2. I got an email from Suddenlink telling me I was over my 250GB limit, get three warnings, and this is one.
3. Until I saw that warning and inputted a valid method of contacting me to tell me about my usage (an email address), I was getting redirected from websites that I use occasionally, but not a lot (certainly not top 5), but that I imagine that suddenlink would identify as common websites to do this with. Happened with FB and youtube. May be unrelated, but thought I would mention it, since as soon as I acknowledged the fact that suddenlink was having a shitfit about my usage (by inputting an email addy) the problem went away.
4. This is the biggie. Speedtest.net shows my ping at 85 (close, but higher than normal), my dl speed at 7.3, and my ul speed at 1.3. Up looks normal, but down is half of what suddenlink's "speed tester" claims it is and about 60% of normal as far as I am concerned. HOWEVER, my pings playing BF3 have shot from a normal in the 30s to more ~300 whilst playing. Happens on multiple servers, after restarts, and shutting down all background network activity. I am not currently running crashplan.
So:
1. Is it possible they are trying to send me a message, or am I a paranoid idiot?
2. Is this legal for them to do, or does it wholly depend on user agreements?
3. If it is not, or is a gray area, do I have any reasonable way of letting them know that I know what they are doing (and proving it?) and am willing to change my ISP if they don't quit this nonsense? After all, I get three warnings, worst case scenario. So for three months they should just be able to send me scarily worded emails.
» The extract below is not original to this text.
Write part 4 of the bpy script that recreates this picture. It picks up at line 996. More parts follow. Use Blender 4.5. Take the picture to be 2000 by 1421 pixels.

Crashplan just needs one big dirty backup and then, like dropbox, syncs modified files.
I know ISPs all over have been coming up with ways to squeeze consumers who watch a lot of netflix by throttling us in the hopes of getting us to upgrade, or to modify our usage habits. Don't know if anyone has had success fighting back. But this really pisses me off, if this is in fact what they are doing. Thanks.